• Data provided:
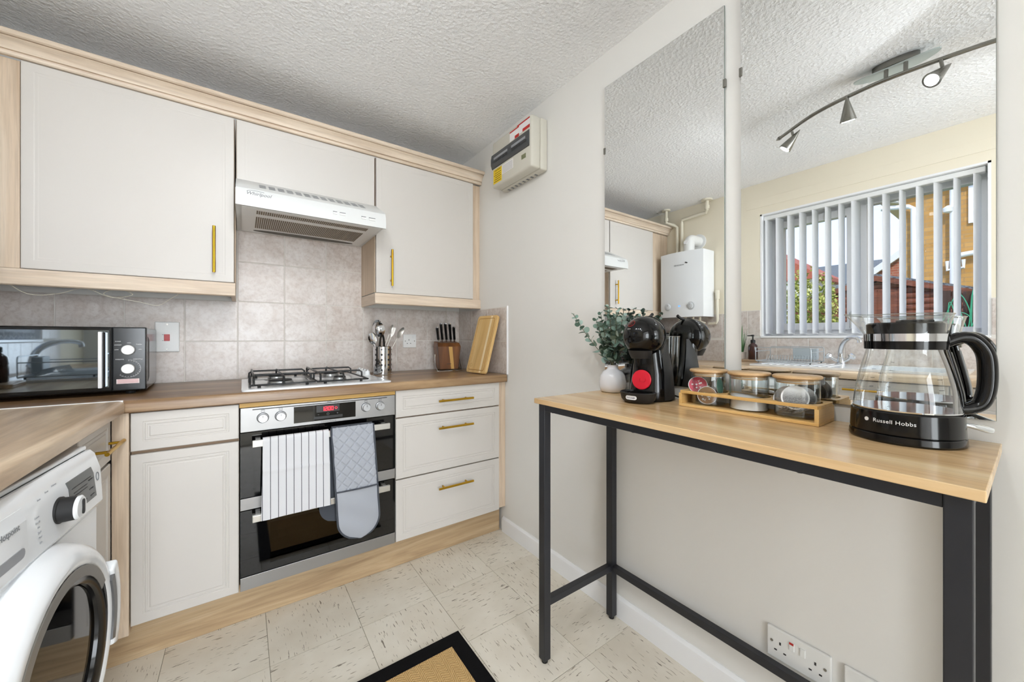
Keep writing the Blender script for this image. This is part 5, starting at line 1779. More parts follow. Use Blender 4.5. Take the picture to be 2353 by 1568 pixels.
part(kgl, 'glass_rim', tb([Vector(p) for p in rings[-1]], 0.0013, 6, True), M_['glass_edge'], smooth=True, local=True)
bm = new_bm()
lathe(bm, [(0.0600, 0.2035), (0.0625, 0.2035), (0.0630, 0.2185), (0.0605, 0.2185)], 64, cap0=False, cap1=False)
part(kt, 'steel_band', bm, M_['chrome'], smooth=30, local=True)
bm = new_bm()
lathe(bm, [(0.0600, 0.1870), (0.0616, 0.1870), (0.0622, 0.2035), (0.0600, 0.2035)], 64, cap0=False, cap1=False)
part(kt, 'collar', bm, M_['black_plastic'], smooth=30, local=True)
bm = new_bm()
lathe(bm, [(0.0575, 0.2165), (0.0585, 0.2385), (0.0555, 0.2415), (0.051, 0.2395), (0.020, 0.242), (0.0, 0.2425)], 56)
lid = part(kt, 'lid', bm, M_['black_plastic'], smooth=30, local=True)
part(lid, 'lid_tab', bx(-0.010, 0.042, -0.012, 0.012, 0.2415, 0.248, bev=0.003), M_['black_plastic'], local=True)
# handle: big D loop on the +x side
hp = spline([(0.056, 0, 0.198), (0.082, 0, 0.2105), (0.102, 0, 0.2060), (0.118, 0, 0.180), (0.1215, 0, 0.140), (0.119, 0, 0.103), (0.111, 0, 0.080), (0.096, 0, 0.0705), (0.080, 0, 0.068)], 6)
hr = [1.0 + 0.25 * math.sin(PI * i / (len(hp) - 1)) for i in range(len(hp))]
part(kt, 'handle', tube(new_bm(), hp, hr, 14, flat=(0.0125, 0.0105, (0, 1, 0))), M_['black_plastic'], smooth=60, local=True)
hs = spline([(0.060, 0, 0.190), (0.066, 0, 0.165), (0.074, 0, 0.130), (0.080, 0, 0.10), (0.083, 0, 0.073)], 5)
hst = part(kt, 'handle_strut', tube(new_bm(), hs, 1.0, 12, flat=(0.011, 0.006, (0, 1, 0))), M_['black_plastic'], smooth=60, local=True)
part(hst, 'strut_inlay', tube(new_bm(), [p + Vector((0.0058, 0, 0)) for p in hs[2:-2]], 1.0, 10, flat=(0.006, 0.003, (0, 1, 0))), base_mat('strut_grey', srgb(120, 118, 114), 0.5), smooth=60, local=True)
# inner steel tube and filling marks
cam_dir = -math.pi
part(kt, 'steam_tube', tb(spline([(0.040, -0.030, 0.190), (0.050, -0.034, 0.150), (0.058, -0.036, 0.110), (0.060, -0.036, 0.066)], 6), 0.0034, 8), M_['brushed_steel'], smooth=True, local=True)
bm = new_bm()
for (a, zz) in ((100, .15), (100, .13), (100, .11), (100, .09), (112, .14), (112, .12), (112, .10), (-70, .13), (-70, .11), (-70, .09)):
    z = zz
    r = 0.0795 - (z - 0.07) * 0.15 + 0.0
    a = RAD(a)
    c = Vector((r * math.cos(a), r * math.sin(a), z)); t_ = Vector((-math.sin(a), math.cos(a), 0))
    cyl(bm, c - t_ * 0.004, c + t_ * 0.004, 0.0006, 4)
part(kgl, 'level_marks', bm, M_['dark_mark'], local=True, kind='stuff')
def wrap_base(bm, ang, z, out=0.0004):
    for v in bm.verts:
        a = ang + v.co.x / 0.0842
        r = 0.0845 - (z + v.co.y - 0.022) * 0.0395 + out + v.co.z
        v.co = Vector((r * math.cos(a), r * math.sin(a), z + v.co.y))
    return bm
# text faces the camera: angle of the camera in local coords
toc = (PM[kt.name].inverted() @ Vector((-1.2386, -2.367, TZ)))
ca = math.atan2(toc.y, toc.x)
bm = text_bm('Russell Hobbs', 0.0105, 0.0003, spacing=1.05)
bmesh.ops.triangulate(bm, faces=bm.faces[:])
part(kbase, 'maker_lettering', wrap_base(bm, ca - 0.18, 0.0435), M_['white_mark'], local=True)
bm = new_bm(); cyl(bm, (-0.0435, 0, -0.0002), (-0.0435, 0, 0.0003), 0.0040, 14)
part(kbase, 'round_emblem', wrap_base(bm, ca - 0.18, 0.0435), M_['white_mark'], local=True)
part(kt, 'switch_lever', tb([(0.080, -0.012, 0.040), (0.092, -0.012, 0.038), (0.120, -0.004, 0.031), (0.126, -0.003, 0.030)], [0.0035, 0.0045, 0.0065, 0.0055], 8, flat=None), base_mat('clear_lever', srgb(232, 236, 238), 0.05, metal=0.6), smooth=50, local=True)

# ================================================================== washing machine (local: front = -Y, then turned to face +X)
wm = thing('washing_machine', 'white front loading washing machine under the worktop with black glass door', 'washing machine', (-1.535, -0.998, 0), rotz=RAD(85.5))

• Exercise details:
Make an exact copy of the data, leaving its pictures out.

• Final result:
Keep writing the Blender script for this image. This is part 5, starting at line 1779. More parts follow. Use Blender 4.5. Take the picture to be 2353 by 1568 pixels.
part(kgl, 'glass_rim', tb([Vector(p) for p in rings[-1]], 0.0013, 6, True), M_['glass_edge'], smooth=True, local=True)
bm = new_bm()
lathe(bm, [(0.0600, 0.2035), (0.0625, 0.2035), (0.0630, 0.2185), (0.0605, 0.2185)], 64, cap0=False, cap1=False)
part(kt, 'steel_band', bm, M_['chrome'], smooth=30, local=True)
bm = new_bm()
lathe(bm, [(0.0600, 0.1870), (0.0616, 0.1870), (0.0622, 0.2035), (0.0600, 0.2035)], 64, cap0=False, cap1=False)
part(kt, 'collar', bm, M_['black_plastic'], smooth=30, local=True)
bm = new_bm()
lathe(bm, [(0.0575, 0.2165), (0.0585, 0.2385), (0.0555, 0.2415), (0.051, 0.2395), (0.020, 0.242), (0.0, 0.2425)], 56)
lid = part(kt, 'lid', bm, M_['black_plastic'], smooth=30, local=True)
part(lid, 'lid_tab', bx(-0.010, 0.042, -0.012, 0.012, 0.2415, 0.248, bev=0.003), M_['black_plastic'], local=True)
# handle: big D loop on the +x side
hp = spline([(0.056, 0, 0.198), (0.082, 0, 0.2105), (0.102, 0, 0.2060), (0.118, 0, 0.180), (0.1215, 0, 0.140), (0.119, 0, 0.103), (0.111, 0, 0.080), (0.096, 0, 0.0705), (0.080, 0, 0.068)], 6)
hr = [1.0 + 0.25 * math.sin(PI * i / (len(hp) - 1)) for i in range(len(hp))]
part(kt, 'handle', tube(new_bm(), hp, hr, 14, flat=(0.0125, 0.0105, (0, 1, 0))), M_['black_plastic'], smooth=60, local=True)
hs = spline([(0.060, 0, 0.190), (0.066, 0, 0.165), (0.074, 0, 0.130), (0.080, 0, 0.10), (0.083, 0, 0.073)], 5)
hst = part(kt, 'handle_strut', tube(new_bm(), hs, 1.0, 12, flat=(0.011, 0.006, (0, 1, 0))), M_['black_plastic'], smooth=60, local=True)
part(hst, 'strut_inlay', tube(new_bm(), [p + Vector((0.0058, 0, 0)) for p in hs[2:-2]], 1.0, 10, flat=(0.006, 0.003, (0, 1, 0))), base_mat('strut_grey', srgb(120, 118, 114), 0.5), smooth=60, local=True)
# inner steel tube and filling marks
cam_dir = -math.pi
part(kt, 'steam_tube', tb(spline([(0.040, -0.030, 0.190), (0.050, -0.034, 0.150), (0.058, -0.036, 0.110), (0.060, -0.036, 0.066)], 6), 0.0034, 8), M_['brushed_steel'], smooth=True, local=True)
bm = new_bm()
for (a, zz) in ((100, .15), (100, .13), (100, .11), (100, .09), (112, .14), (112, .12), (112, .10), (-70, .13), (-70, .11), (-70, .09)):
    z = zz
    r = 0.0795 - (z - 0.07) * 0.15 + 0.0
    a = RAD(a)
    c = Vector((r * math.cos(a), r * math.sin(a), z)); t_ = Vector((-math.sin(a), math.cos(a), 0))
    cyl(bm, c - t_ * 0.004, c + t_ * 0.004, 0.0006, 4)
part(kgl, 'level_marks', bm, M_['dark_mark'], local=True, kind='stuff')
def wrap_base(bm, ang, z, out=0.0004):
    for v in bm.verts:
        a = ang + v.co.x / 0.0842
        r = 0.0845 - (z + v.co.y - 0.022) * 0.0395 + out + v.co.z
        v.co = Vector((r * math.cos(a), r * math.sin(a), z + v.co.y))
    return bm
# text faces the camera: angle of the camera in local coords
toc = (PM[kt.name].inverted() @ Vector((-1.2386, -2.367, TZ)))
ca = math.atan2(toc.y, toc.x)
bm = text_bm('Russell Hobbs', 0.0105, 0.0003, spacing=1.05)
bmesh.ops.triangulate(bm, faces=bm.faces[:])
part(kbase, 'maker_lettering', wrap_base(bm, ca - 0.18, 0.0435), M_['white_mark'], local=True)
bm = new_bm(); cyl(bm, (-0.0435, 0, -0.0002), (-0.0435, 0, 0.0003), 0.0040, 14)
part(kbase, 'round_emblem', wrap_base(bm, ca - 0.18, 0.0435), M_['white_mark'], local=True)
part(kt, 'switch_lever', tb([(0.080, -0.012, 0.040), (0.092, -0.012, 0.038), (0.120, -0.004, 0.031), (0.126, -0.003, 0.030)], [0.0035, 0.0045, 0.0065, 0.0055], 8, flat=None), base_mat('clear_lever', srgb(232, 236, 238), 0.05, metal=0.6), smooth=50, local=True)

# ================================================================== washing machine (local: front = -Y, then turned to face +X)
wm = thing('washing_machine', 'white front loading washing machine under the worktop with black glass door', 'washing machine', (-1.535, -0.998, 0), rotz=RAD(85.5))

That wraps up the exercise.